Catching All Unhandled Exceptions

Last Updated: 12/03/2015 Introduced in Verision: 2.0

An exception is an anomalous or exceptional situation in a flow requiring special processing. Exception handling is the response to this occurrence.

The platform provides two ways to catch exceptions. The On Exception outcome path catches exceptions from a single step, and can be activated by selecting the Add Outcome for Exception checkbox in the Properties panel. The Catch Exception component catches exceptions from all steps in a flow, and can be activated by dragging the Catch Exception component to the workspace from the Toolbox panel.


Our example flow will illustrate how to use two exception handling tools – an On Exception outcome and the Catch Exception component. We begin with a simple flow that sends an email.



To guarantee an error, we’ve intentionally set the mapping type of the From property to “Ignore.”



When we run our flow in the debugger, the expected error in Send Mail 1 prevents our flow from finishing.

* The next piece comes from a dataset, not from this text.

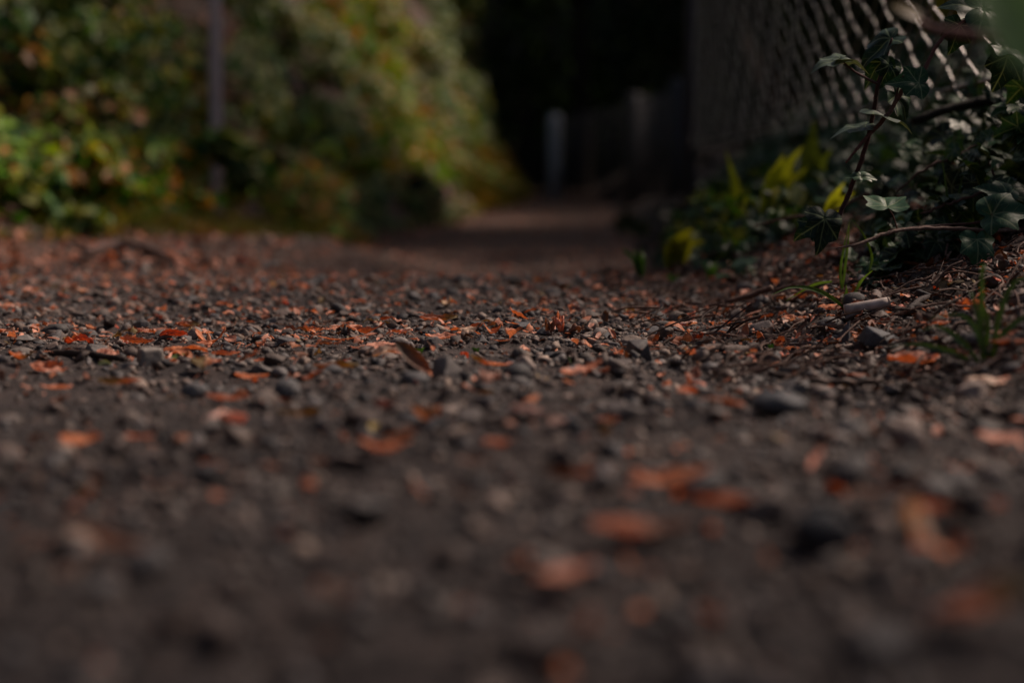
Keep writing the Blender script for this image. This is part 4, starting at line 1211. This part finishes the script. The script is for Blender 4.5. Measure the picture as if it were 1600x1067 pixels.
for px, py, rr, n, size, kind, label in [
    (60, 300, (.17, .14, .10), 700, .042, 'bright', 'bright green leafy weed at the left edge of bank'),
    (195, 275, (.16, .13, .09), 650, .040, 'bright', 'bright green weed with broad leaves beside yellow grass'),
    (60, 345, (.12, .10, .05), 220, .030, 'grey', 'low pale leaved weed at the left foot of bank'),
    (105, 325, (.15, .12, .07), 380, .034, 'bright', 'vivid green weed spilling onto the path at far left'),
    (265, 318, (.14, .12, .07), 340, .032, 'bright', 'green and orange weed below the foot of the pole'),
    (480, 318, (.20, .16, .08), 300, .036, 'straw', 'yellowing weed where the bank meets the brown path'),
    (35, 60, (.24, .20, .16), 700, .036, 'grey', 'grey green shrub in the top left corner'),
    (30, 175, (.20, .17, .12), 500, .036, 'mixed', 'olive and tan leaved shrub at the left edge under the corner shrub'),
    (120, 110, (.26, .22, .20), 900, .036, 'grey', 'pale grey green shrub left of the tall pole'),
    (225, 70, (.20, .20, .18), 500, .036, 'grey', 'grey green shrub leaning towards the tall pole'),
    (250, 160, (.14, .12, .10), 240, .034, 'yellow', 'yellow and orange autumn shrub just left of the pole'),
    (400, 200, (.20, .18, .12), 420, .040, 'grey', 'grey green shrub just right of the foot of the pole'),
    (500, 270, (.20, .18, .14), 420, .042, 'bright', 'green leafy weed low on the middle of bank'),
    (600, 290, (.16, .14, .09), 240, .040, 'dark', 'small dark green weed low on the bank right of centre weed'),
    (450, 90, (.26, .22, .18), 420, .042, 'mixed', 'pale leaved shrub catching light right of the pole'),
    (560, 60, (.34, .30, .26), 560, .050, 'mixed', 'loose shrub with yellow leaves high on the bank'),
    (650, 110, (.34, .30, .26), 480, .055, 'mixed', 'tan and green shrub near the outer edge of bank'),
    (690, 30, (.45, .4, .35), 520, .060, 'grey', 'blue green shrub at the top edge of bank beside darkness')]:
    x_, y_, z_ = bank_pt(px, py)
    bush('leafy_shrub', (x_ + .09, y_ - .10, z_ + .02), rr, n, size, kind, label, base=(x_, y_, float(H(x_, y_))))

c = at(338, 262, 4.38)
bush('leafy_shrub', (c.x, c.y, c.z), (.14, .07, .10), 800, .032, 'grey', 'grey green shrub hiding the foot of the pole', base=(c.x, c.y, float(H(c.x, c.y))))
# ------------------------------------------------------------------ the pole on the bank
x_, y_ = at(335, 200, 4.6).x, 4.6
zb = float(H(x_, y_))
pl = empty('wooden_pole', (x_, y_, zb), 'plain mauve grey pole standing in the foliage on the bank', 'pole')
def boxy_pole(name, w, d, h, mat, parent, z0=-.15, seg=24, ang=0):
    V, F = [], []
    ring = [(-1, -.8), (-.8, -1), (.8, -1), (1, -.8), (1, .8), (.8, 1), (-.8, 1), (-1, .8)]
    for k in range(seg + 1):
        z = z0 + (h - z0) * k / seg
        for a, b in ring:
            V.append((a * w / 2 + .0008 * math.sin(k * 2.3 + a), b * d / 2, z))
    for k in range(seg):
        for j in range(8):
            j2 = (j + 1) % 8; F.append((k * 8 + j, k * 8 + j2, k * 8 + 8 + j2, k * 8 + 8 + j))
    F.append(tuple(range(7, -1, -1))); F.append(tuple(seg * 8 + j for j in range(8)))
    o = link_mesh(name, V, F, mat, None, parent, smooth=False); return o
boxy_pole('shaft', .038, .038, 1.9, M['pole'], pl)
boxy_pole('cap', .045, .045, 1.915, M['post'], pl, z0=1.9, seg=1)
pl.rotation_euler = (0, .012, .3)

# ------------------------------------------------------------------ chain link fence
def fx(y): return .472 + 0 * y
FY0, FY1, FZ0, FZ1 = .95, 3.80, .205, 1.15
fl = math.hypot(FY1 - FY0, fx(FY1) - fx(FY0)); fd = Vector((fx(FY1) - fx(FY0), FY1 - FY0, 0)).normalized(); fn = Vector((fd.y, -fd.x, 0))
fe = empty('chain_link_fence', (fx(FY0), FY0, FZ0), 'chain link fence of grey diamond wire running beside the path', 'fence')
Vw, Fw = [], []
ncol = int(fl / .042); nz = int((FZ1 - FZ0) / .023)
for i in range(ncol):
    c0 = i * .042 + .021
    pts = []
    sg = 1 if i % 2 == 0 else -1
    for k in range(nz + 1):
        a = (.0216 if (k % 2 == 0) == (sg > 0) else -.0216)
        a2 = (-.0256 if (k % 2 == 0) == (sg > 0) else .0256)
        sag = .003 * math.sin(i * 1.3 + k * .7)
        p = fd * (c0 + a + sag * .5) + Vector((0, 0, k * .023)) + fn * (sag + .0018 * (1 if a > 0 else -1))
        # rounded knuckle: two close points at each bend
        q0 = p + Vector((0, 0, -.004)) - fd * (a * .12); q1 = p + Vector((0, 0, .004)) - fd * (a * .12)
        if k > 0: pts.append(q0)
        pts.append(p)
        if k < nz: pts.append(q1)
    V, F = tube(pts, .0012, 6)
    Fw += [tuple(j + len(Vw) for j in f) for f in F]; Vw += V
link_mesh('wire_mesh', Vw, Fw, M['wire'], None, fe)
for dd in (fl + .02, 0):
    pz = fd * dd
    V, F = tube([pz + Vector((0, 0, -.35)), pz + Vector((0, 0, .5)), pz + Vector((0, 0, FZ1 - FZ0 + .05))], .017, 20)
    ps = link_mesh('post', V, F, M['post'], None, fe)
for zz in (.02, FZ1 - FZ0 - .015):
    V, F = tube([Vector((0, 0, zz)), fd * fl * .5 + Vector((0, 0, zz - .004)), fd * fl + Vector((0, 0, zz))], .0018, 6)
    link_mesh('tension_wire', V, F, M['wire'], None, fe)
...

Instead of failing whenever Send Mail 1 produces an exception, direct the flow to a second End Step. In a production scenario, we would direct our flow through more complex steps to display our errors or create logs entries from them, but for our example, we will simply end the flow.

Locate the End step component in the Toolbox panel, under the category Flow Management. To distinguish it from the End Step that already exists, name it “No Error.”



Next, configure our flow to go to No Error whenever Send Mail 1 produces an exception. To do this, select Send Mail 1 and, in the Properties panel, select the Add Outcome for Exception checkbox under the Outcomes section.



Now, that Send Mail 1 has a path for On Exception, connect it to No Error.

When we run our flow in the debugger, the exception produced by Send Mail 1 causes our flow to follow the On Exception path and finish at No Error. Because we’ve handled the exception that Send Mail 1 produced, our flow reports no errors.



For simple flows, On Exception paths are a quick and simple solution to the problem of exception handling. When flows become large or complex, however, the number of On Exception paths required can complicate design and make changes difficult. To alleviate this problem, the Catch Exception component listens to all of the steps in a flow and handles their exceptions in a uniform manner.

Begin implementing the Catch Exception component by removing the On Exception path connecting Send Mail 1 to No Error. Click on the Send Email 1 step, and uncheck the Add Outcome for Exception checkbox in the Properties panel. This saves our flow from reporting a validation error and is the last step before saving and testing our flow in the debugger.

Next, drag Catch Exception to our workspace. It can be found in the Toolbox panel, under the category Flow Management.

Catch Exception 1 has a single outcome – On Exception – to connect to No Error.



In the debugger, we can see that the exception produced by Send Mail 1 is caught by Catch Exception 1, despite there being no path drawn between them. With this arrangement, our flow could have as many steps as we wanted. Every exception thrown would be caught by Catch Exception 1 and handled in the same manner (see the production scenario example below).



Additionally, we can select the On Exception outcome in the Events panel and view the precise details of the exception that occurred in the Data panel. These details can be displayed or logged with additional steps discussed elsewhere.


Production Scenario

It is best practice to include at a minimum, a Catch Exception step, and a form to present to a user stating an error has occurred (in processes that have user interaction). The Error Handling Flow in this example is a Start Linked Flow Async (or Fire and Forget Linked Flow) step. This type of step simply initiates another flow (in this case, a standard error handling flow that tasks an administrator to look into the error), but does not wait for that flow to complete. The process moves on to the End step regardless of the status of the Error Handling flow. It is also best practice to use this type of flow linking so the parent “calling” process does not keep running.